INTANGIBILITA’ DELLA LEGITTIMA

da | 2 Mar 2024 | successioni | 0 commenti

Questa settimana ci proponiamo di prendere una pausa dalle novità, legislative e giurisprudenziali, al fine di approfondire un tema di notevole rilievo in ambito successorio: il principio di intangibilità della legittima.

Dopo un susseguirsi negli anni di appuntamenti in cui i clienti ci ponevano domande volte a determinare entro quali limiti potessero disporre del proprio patrimonio in presenza di coniuge o figli, ci è sembrato doveroso approfondire il tema, in modo tale da chiarire alcuni aspetti fondamentali, in funzione di un momento delicato come quello in cui si dispone delle proprie sostanze per il tempo in cui si avrà cessato di vivere.

Partiamo dall’art. 536 c.c., che al comma 1 individua nel coniuge, nei figli e negli ascendenti, le persone a favore delle quali la legge riserva una quota di eredità o altri diritti.

Tali soggetti, al decesso del de cuius, acquistano il diritto ad una quota dei beni del medesimo – la quota di legittima, appunto – da determinarsi sulla base del patrimonio ereditario ed in funzione dei legittimari effettivamente presenti.

Ciò detto, qualora il testatore volesse disporre delle proprie sostanze escludendo un legittimario o limitando quanto la legge gli riserva, potrebbe farlo? E se sì, con quali modalità?

Il diritto alla quota di legittima non può essere sacrificato dal testatore, così come previsto dall’art. 457 comma 3 del codice civile il quale espressamente prevede che “le disposizioni testamentarie non possono pregiudicare i diritti che la legge riserva ai legittimari.”.

Altro articolo che ci permette di procedere avendo tutti gli elementi necessari per rispondere ai nostri quesiti è l’art. 549 c.c., a norma del quale “il testatore non può imporre pesi o condizioni sulla quota spettante ai legittimari”.

Esso realizza per il legittimario una tutela più forte rispetto a quella offerta dall’azione di riduzione, non essendo necessario agire in giudizio per far valere la nullità delle disposizioni che determino pesi o condizioni poiché i medesimi verranno automaticamente considerati come non apposti.

A tale principio, però, esistono delle eccezioni.

Una delle principali, anche in termini di utilizzo nella pratica, è rappresentata dal legato in sostituzione di legittima, disciplinato dall’art. 551 c.c. a norma del quale “Se a un legittimario è lasciato un legato in sostituzione della legittima, egli può rinunziare al legato e chiedere la legittima.

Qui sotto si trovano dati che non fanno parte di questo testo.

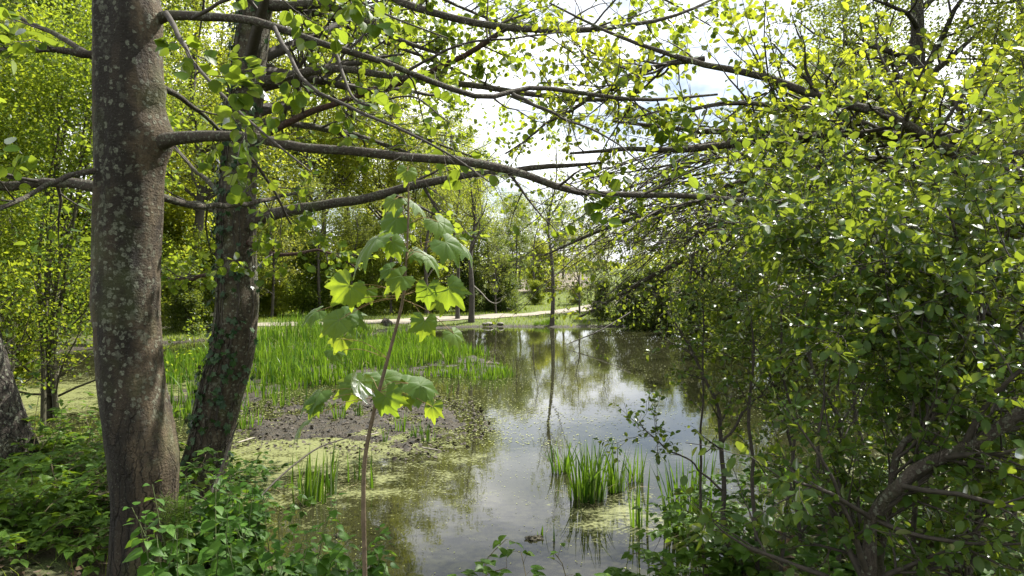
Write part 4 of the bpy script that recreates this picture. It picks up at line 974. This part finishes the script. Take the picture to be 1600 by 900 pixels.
sal = thing('sallow_bush', 'dense dark sallow bush with thick crooked stems filling the bank beside the pond', 'bush', (2.2, 3.6, .4))
stems = [[(1330, 1060, 2.4, 30), (1362, 830, 2.35, 20), (1395, 752, 2.3, 19), (1450, 722, 2.25, 21), (1560, 668, 2.2, 20), (1640, 600, 2.2, 16), (1760, 480, 2.2, 9)],
         [(1350, 1040, 2.5, 18), (1385, 790, 2.45, 12), (1402, 695, 2.45, 11), (1470, 622, 2.5, 10), (1520, 540, 2.6, 8), (1540, 420, 2.8, 4)],
         [(1300, 960, 3.6, 14), (1310, 700, 3.6, 10), (1260, 520, 3.7, 8), (1240, 380, 3.8, 6), (1235, 290, 3.9, 3)],
         [(1420, 1000, 2.9, 16), (1440, 700, 2.8, 12), (1400, 500, 2.75, 9), (1350, 390, 2.7, 6), (1290, 310, 2.7, 3)],
         [(1500, 1050, 2.7, 18), (1540, 700, 2.6, 14), (1530, 470, 2.6, 10), (1490, 350, 2.6, 7), (1450, 270, 2.6, 3)],
         [(1600, 1050, 3.0, 18), (1660, 700, 3.0, 14), (1640, 470, 3.1, 10), (1590, 330, 3.2, 7), (1560, 230, 3.2, 3)],
         [(1430, 900, 4.2, 16), (1460, 640, 4.3, 12), (1420, 430, 4.4, 9), (1330, 300, 4.5, 6), (1240, 250, 4.5, 3)],
         [(1250, 900, 4.4, 12), (1230, 690, 4.4, 8), (1200, 580, 4.4, 6), (1165, 520, 4.4, 4), (1135, 490, 4.4, 2)],
         [(1560, 950, 4.8, 18), (1600, 600, 4.9, 14), (1570, 400, 5, 10), (1510, 300, 5.1, 7), (1440, 250, 5.2, 3)],
         [(1350, 900, 5.2, 14), (1340, 640, 5.3, 10), (1310, 480, 5.4, 8), (1270, 410, 5.5, 5), (1230, 380, 5.6, 3)],
         [(1660, 700, 2.9, 14), (1540, 480, 2.7, 9), (1420, 420, 2.6, 6), (1300, 430, 2.55, 3)],
         [(1640, 500, 3.1, 12), (1500, 350, 3.0, 8), (1380, 340, 2.9, 5), (1260, 380, 2.9, 3)]]
SPs, SRs = [], []
for s in stems:
    P, rr = limb_pts(s, 22); P = P + np.stack([vnoise(np.arange(22) * .5, np.full(22, s[0][0] * .37 + s[0][2]), 1, k) for k in range(3)], -1) * .06
    rr = rr * (1 if len(SPs) < 2 else .6); g = Geo(); tubes(g, P[None], rr[None], 8); g.build('stem', M_LIMB if len(SPs) < 2 else M_TWIG, sal); SPs.append(P); SRs.append(rr)
fs = Geo(); shrub_fol(fs, np.array(SPs), np.array(SRs), 27, (.4, 1.05), 6, (.12, .45), 7, 15, (.020, .049), SALLOW, flat=.55, t1r=(.1, 1))
fs.build('foliage', [M_TWIG, M_SALLOW], sal, kind='stuff')

wil = thing('willow_tree', 'leaning willow sending bare sweeping branches out over the water from behind the sallow', 'tree', (6.66, 5.46, .5))
P, rr = limb_pts([(2110, 800, 5.46, 76), (2100, 760, 5.46, 70), (2020, 560, 5.4, 60), (1900, 380, 5.2, 50), (1790, 295, 5, 44), (1760, -100, 5, 34), (1780, -600, 5.1, 24), (1760, -1000, 5.2, 8)], 40); WTP, WTR = P, rr; g = Geo(); tubes(g, P[None], rr[None], 12); g.build('trunk', M_BARK2, wil)
WQ = .78                                             # how far off the willow limbs hang
wl = [[(1790, 300, 6.4, 34), (1650, 290, 6.0, 20), (1480, 232, 5.6, 13), (1400, 190, 5.5, 12), (1300, 155, 5.5, 11), (1180, 118, 5.6, 9), (1080, 95, 5.7, 7), (960, 55, 5.8, 4), (860, 5, 6, 2)],
      [(1790, 290, 6.4, 30), (1600, 240, 6.4, 18), (1400, 211, 6.4, 12), (1280, 205, 6.4, 10), (1160, 203, 6.4, 8), (1060, 200, 6.4, 6), (960, 190, 6.5, 3)],
      [(1790, 300, 6.4, 30), (1600, 270, 6.2, 17), (1400, 214, 6.1, 12), (1240, 216, 6.0, 10), (1130, 232, 6.0, 9), (1000, 235, 6.1, 6), (890, 240, 6.2, 3)],
      [(1790, 320, 6.4, 26), (1600, 290, 6.8, 16), (1380, 250, 7, 11), (1200, 272, 7, 9), (1090, 315, 7.1, 7), (960, 350, 7.2, 5), (850, 400, 7.3, 2)],
      [(1100, 93, 5.7, 7), (1040, 100, 5.8, 7), (980, 122, 6, 6), (900, 165, 6.1, 4.5), (840, 205, 6.2, 3), (790, 240, 6.3, 2)],
      [(1790, 310, 6.4, 24), (1620, 330, 7.4, 14), (1400, 310, 7.8, 10), (1240, 330, 8, 9), (1100, 390, 8, 7), (1000, 440, 8, 5), (900, 500, 8, 2)],
      [(1400, 214, 6.1, 9), (1300, 175, 5.8, 7), (1180, 160, 5.6, 6), (1060, 172, 5.5, 4), (960, 185, 5.4, 2)]]
WPs, WRs = [], []
for s in wl:
    P, rr = limb_pts([(a, b, c * WQ, d * 1.3) for a, b, c, d in s], 22); P = P + np.stack([vnoise(np.arange(22) * .6, np.full(22, s[1][1] * .77), 1, k) for k in range(3)], -1) * np.minimum(.05, rr * 3)[:, None]
    g = Geo(); tubes(g, P[None], rr[None], 8); g.build('limb', M_LIMB, wil); WPs.append(P); WRs.append(rr)
fw = Geo(); Pw, Rw = np.array(WPs), np.array(WRs)
overhead(fw, WTP, WTR, 3, (1.0, 1.8), (.6, .97), (5, 4, 6), bias=(.4, .1, 0))
shrub_fol(fw, Pw, Rw, 17, (.5, 1.2), 5, (.2, .6), 7, 9, (.038, .064), SALLOW, .2, .07, (.12, .62))
shrub_fol(fw, Pw, Rw, 6, (.3, .8), 4, (.15, .45), 2, 3, (.034, .055), SALLOW, .2, .0, (.55, 1))
sh = []                                              # long bare shoots sweeping down towards the water
for k in range(96):
    x0 = rng.uniform(1080, 1330); y0 = rng.uniform(190, 360); dx = rng.uniform(130, 330); dy = rng.uniform(30, 190) ; Y = rng.uniform(5, 8)
    wav = np.cumsum(rng.normal(size=(14, 3)), 0) * .014; wav[0] = 0
    sh.append(np.concatenate([wav + spline(np.array([at(x0, y0, Y), at(x0 - dx * .5, y0 + dy * rng.uniform(.22, .42), Y + rng.normal() * .2), at(x0 - dx, y0 + dy, Y + rng.normal() * .4)]), 14)]))
SH = np.array(sh); SR_ = np.linspace(1, .25, 14)[None] * rng.uniform(.005, .014, 96)[:, None]
A, Ar = sprout(SH, SR_, 6, (.25, .9), (20, 65), (.15, 1), -.02, .2, 7, .6, .2, .3)
B, Br = sprout(A, Ar, 3, (.12, .4), (20, 60), (.2, 1), 0, .15, 5, .6)
fb = Geo(); tubes(fb, SH, SR_, 5); tubes(fb, A, Ar, 4); tubes(fb, B, Br, 3)
leaf_twigs(fb, B, 2, (.026, .05), SALLOW, 1, (.3, 1), .25, .9, -.1, open_=False); leaf_twigs(fb, A, 4, (.026, .05), SALLOW, 1, (.3, 1), .25, .9, -.1, open_=False)
fb.build('bare_shoots', [M_TWIG, M_WILLOW], wil, kind='stuff')
fw.build('foliage', [M_TWIG, M_WILLOW], wil, kind='stuff')

thin = thing('thin_stemmed_shrub', 'thin-stemmed open shrub with sparse leaves standing before the water', 'shrub', at(1135, 930, 4.2))
ts = [[(1138, 960, 4.2, 10), (1131, 800, 4.2, 8), (1127, 690, 4.2, 7), (1118, 630, 4.2, 6), (1090, 570, 4.2, 4.5), (1062, 515, 4.2, 3), (1040, 480, 4.2, 2)], [(1128, 690, 4.2, 5), (1165, 640, 4.2, 4), (1200, 608, 4.2, 3.5), (1260, 590, 4.1, 2)],
      [(1185, 960, 4.0, 8), (1178, 780, 4.0, 6), (1172, 640, 4, 5), (1180, 540, 4, 3.5), (1165, 460, 4, 2)], [(1215, 960, 3.8, 7), (1240, 700, 3.8, 5), (1220, 560, 3.8, 4), (1230, 440, 3.8, 2)], [(1130, 775, 4.2, 4), (1085, 725, 4.2, 3), (1040, 700, 4.2, 2.5), (1000, 660, 4.2, 1.6)],
      [(1100, 960, 4.4, 7), (1095, 720, 4.4, 4), (1099, 560, 4.4, 3), (1095, 470, 4.4, 2)]]
TPs, TRs = [], []
for s in ts:
    P, rr = limb_pts(s, 20); P = P + np.stack([vnoise(np.arange(20) * .6, np.full(20, s[1][0] * .17), 1, k) for k in range(3)], -1) * .03
    g = Geo(); tubes(g, P[None], rr[None], 7); g.build('stem', M_TWIG, thin); TPs.append(P); TRs.append(rr)
ft = Geo(); shrub_fol(ft, np.array(TPs), np.array(TRs), 9, (.2, .45), 3, (.08, .25), 4, 5, (.028, .045), SALLOW, 0., .02, (.5, 1)); ft.build('foliage', [M_TWIG, M_SALLOW], thin, kind='stuff')

# ------------------------------------------------------------------ brambles, nettles and other low plants on the near bank
def ground_at(px, py):
    """where the sight line through a pixel meets the bank"""
    Y = np.linspace(1.2, 12, 600); z = CAMZ + (HZ - py) / F * Y; x = (px - CX) / F * Y; i = np.argmax(z < height(x, Y)); return np.array([x[i], Y[i], height(x[i:i + 1], Y[i:i + 1])[0]])


def bramble(label, c, nc, ln, size=(.055, .09), lean=(0, 0, 0), name='bramble_bush', cat='bush', up=.55, spread=.25):
    root = thing(name, label, cat, c); n = nc
    a = rng.uniform(0, 6.28, n); P0 = np.asarray(c) + np.column_stack([np.cos(a), np.sin(a), a * 0]) * spread * np.sqrt(rng.random((n, 1)))
    d = norm(np.column_stack([np.cos(a) * .7, np.sin(a) * .7, np.full(n, up) + rng.random(n) * .7]) + np.asarray(lean)); K = 12; P = np.zeros((n, K, 3)); p = P0 - Z * .05; L_ = rng.uniform(*ln, n)
    for k in range(K):
        P[:, k] = p; d = norm(d + rng.normal(size=(n, 3)) * .09 - Z * .105); p = p + d * (L_ / (K - 1))[:, None]
    P[:, :, 2] = np.maximum(P[:, :, 2], .05 + height(P[:, :, 0], P[:, :, 1]))
    g = Geo(); tubes(g, P, np.linspace(.0042, .0016, K)[None] * np.ones((n, 1)), 5); g.build('cane', M_CANE, root)
    m = 13; idx = np.repeat(np.arange(n), m); tt = np.tile(np.linspace(.12, 1, m), n) + rng.normal(size=n * m) * .02; f = np.clip(tt, 0, .999) * (K - 1); i = f.astype(int); w = (f - i)[:, None]
    b = P[idx, i] * (1 - w) + P[idx, i + 1] * w; tan = norm(P[idx, i + 1] - P[idx, i]); v = rng.normal(size=b.shape); v[:, 2] = np.abs(v[:, 2]); v = norm(v - (v * tan).sum(1, keepdims=True) * tan)
    pet = rng.uniform(.03, .07, len(b))[:, None]; tip = b + norm(v + tan * .4) * pet; ax = norm(v * [1, 1, .2] + tan * .3 - Z * .15); nr = norm(Z + rng.normal(size=b.shape) * .3); s = rng.uniform(*size, len(b))
    fo = Geo(); tubes(fo, np.stack([b, (b + tip) / 2 + Z * .004, tip], 1), np.full((len(b), 3), .0009), 3, 0)
    ac = np.cross(nr, ax); put_leaves(fo, tip, ax, nr, s, OVATE)
    for sg in (1, -1): put_leaves(fo, tip, ax * .25 + sg * ac, nr, s * .82, OVATE)
    fo.build('foliage', [M_CANE, M_BRAMBLE], root, kind='stuff'); return root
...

Se preferisce di conseguire il legato, perde il diritto di chiedere un supplemento nel caso che il valore del legato sia inferiore a quello della legittima, e non acquista la qualità di erede. Questa disposizione non si applica quando il testatore ha espressamente attribuito al legittimario la facoltà di chiedere il supplemento.”.

Il legato in sostituzione di legittima rappresenta, quindi, per il testatore, un valido strumento per raggiungere il risultato desiderato poiché, attraverso il medesimo, potrà individuare determinati beni da attribuire al legittimario – escludendo quindi che concorra pro-quota sull’intero patrimonio – a cui sarà rimessa la seguente decisione: conseguire il legato o rinunciare al medesimo optando per l’azione di riduzione.

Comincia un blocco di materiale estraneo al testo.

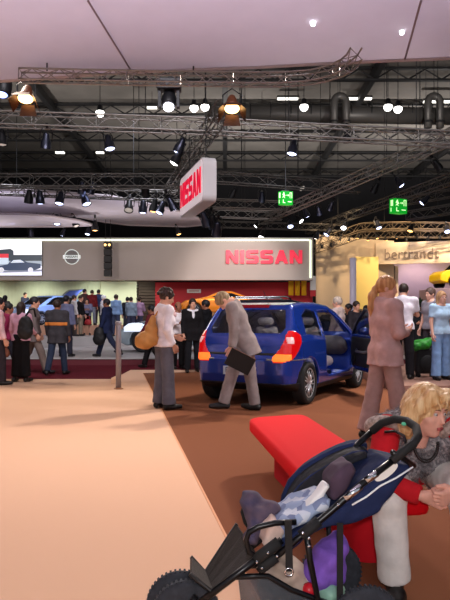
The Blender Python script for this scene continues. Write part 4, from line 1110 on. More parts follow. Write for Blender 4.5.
# ================================================================ the crowd
def py(yh, H, z): return F*(z+H-HC)/(HZ-yh)
def crowd(label, x, yh, H, z, head, group=None, fkw=None, Y=None, **kw):
    Y = Y or py(yh, H, z); f = dict(H=H); f.update(fkw or {})
    kw.setdefault('vox', .018 if Y < 15 else .023)
    return person(label, (x-CX)/F*Y, Y, z, head, group, f, **kw)
WALK = ((22,6,2),(-18,14,2)); WALK2 = ((-20,16,2),(20,5,2)); ST = ((2,2,3),(-2,3,3)); ST2 = ((7,6,4),(-3,2,4))
HANG = ((3,9,14,0),(4,9,16,0)); FRONT = ((22,8,75,30),(20,8,80,30)); SWING = ((-15,8,12,0),(18,8,22,0)); HIP = ((0,14,30,0),(12,10,85,25))
DK = (28,26,32); BR = (46,32,26); BLK = (22,20,22)
SK1, SK2, SK3 = (206,152,126), (150,98,74), (224,172,150)
# --- left aisle, near
crowd('woman in pale pink top and long black skirt with a black rucksack, back view', 21, 302, 1.64, 0, 12, fem=True, hair='bob', hc=BR, top=(206,158,178), bot=BLK, botk='long_skirt', fkw=dict(legs=ST, arms=((8,8,60,10),(5,12,20,0))), sk=SK2)
om, _j = crowd('man in dark jacket with orange back stripe and jeans, seen from behind', 57, 299, 1.76, 0, 8, hair='short', hc=BR, top=(58,56,60), topk='jacket', bot=(44,54,74), botk='jeans', fkw=dict(legs=((14,6,3),(-12,10,3)), arms=HANG, broad=1.12), sk=SK2)
crowd('person in magenta top and dark trousers striding at the far left', 8, 299, 1.70, 0, 75, fem=True, hair='short', hc=BLK, top=(128,36,70), bot=(36,36,46), fkw=dict(legs=WALK, arms=SWING), sk=SK2, Y=13.3)
crowd('person in pale pink shirt cut by the left edge', -2, 297, 1.72, 0, 60, hair='short', hc=DK, top=(226,190,196), bot=(50,44,50), fkw=dict(legs=ST2, arms=HANG))
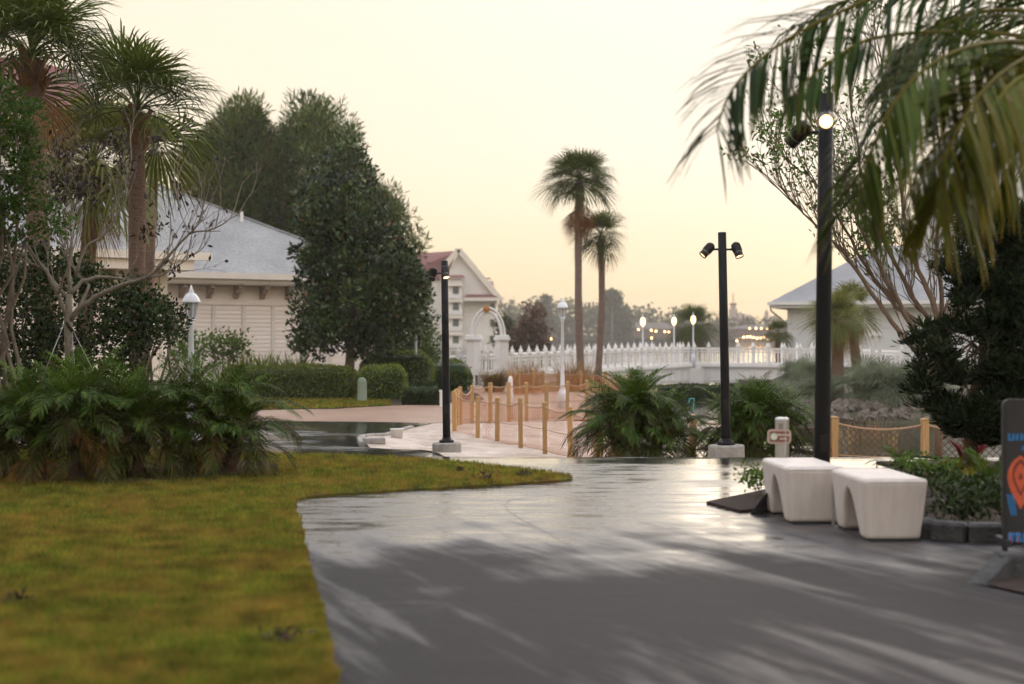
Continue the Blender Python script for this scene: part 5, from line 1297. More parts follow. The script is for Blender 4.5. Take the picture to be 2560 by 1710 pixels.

E’ importante ricordare, permettendoci un inciso su un momento successivo all’apertura della successione, che non necessariamente un legittimario leso o pretermesso – dunque escluso dalla successione – deve ricorre a tale azione, il cui iter risulta spesso non banale, potendo, invece, optare per un accordo, ove saranno ovviamente coinvolti tutti gli eredi – di reintegrazione della quota di legittima, come anticipato in un nostro precedente articolo.

Tornando, invece, ai nostri quesiti, è necessario evidenziare che la libertà del testatore in sede di redazione del testamento, di fatto non viene limitata, ma ciò che conta e va tenuto bene a mente è anche che tale volontà sia poi concretamente realizzabile in seguito al decesso.

Pertanto, al fine di evitare di incorrere in disposizioni nulle, è sempre bene uniformarsi alle norme di legge ed affidarsi al proprio notaio di fiducia, che si occuperà di tradurre i propri desideri in un testamento che possa tener conto dei limiti di legge e al contempo mirare a realizzare il risultato ottimale ricercato dal testatore medesimo.